Qu’est-ce que cette pensée ‘solaire’ tant exaltée? Elle s’oppose à la pensée de minuit, celle de l’idéalisme Allemand. La pensée de midi est celle que chantaient les Antiques, celle des grecs, celle de la Méditerranée. Ce n’est pas, jamais, un renoncement. Camus rejette l’attentisme et le dilettantisme (cf. son indignation face à l’abandon des espagnols au franquisme…) que la négation des valeurs. Il n’aimait pas parler d’engagement de l’intellectuel, lui préférait un terme plus modeste: « l’embarquement ». Car l’intellectuel doit rester modeste, alerte, mais révolté? toujours.
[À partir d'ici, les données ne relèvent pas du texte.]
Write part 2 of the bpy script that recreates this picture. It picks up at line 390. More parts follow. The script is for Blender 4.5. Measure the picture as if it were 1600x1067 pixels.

Il y a liberté pour l’homme sans dieu, tel que l’imaginait Nietzsche, c’est-à-dire solitaire. Il y a liberté à midi quand la roue du monde s’arrêt et que l’homme dit oui à ce qui est. Mais ce qui est devient. Il faut dire oui au devenir. »
Le révolté fait d’abord l’expérience de l’obscurité (le temps du « non » de la révolte, solitaire). Puis son mouvement le mène à découvrir les raisons de cette révolte, les valeurs qui le poussent à se retourner contre la servitude, à ouvrir les yeux, enfin. C’est l’affirmation, le « oui » de la révolte, la réalisation que l’on vit là une expérience commune à d’autres Hommes.
Au bout de ces ténèbres, une lumière pourtant est inévitable que nous devinons déjà et dont nous avons seulement à lutter pour qu’elle soit. Par-delà le nihilisme, nous tous, parmi les ruines, préparons une renaissance. Mais peu le savent.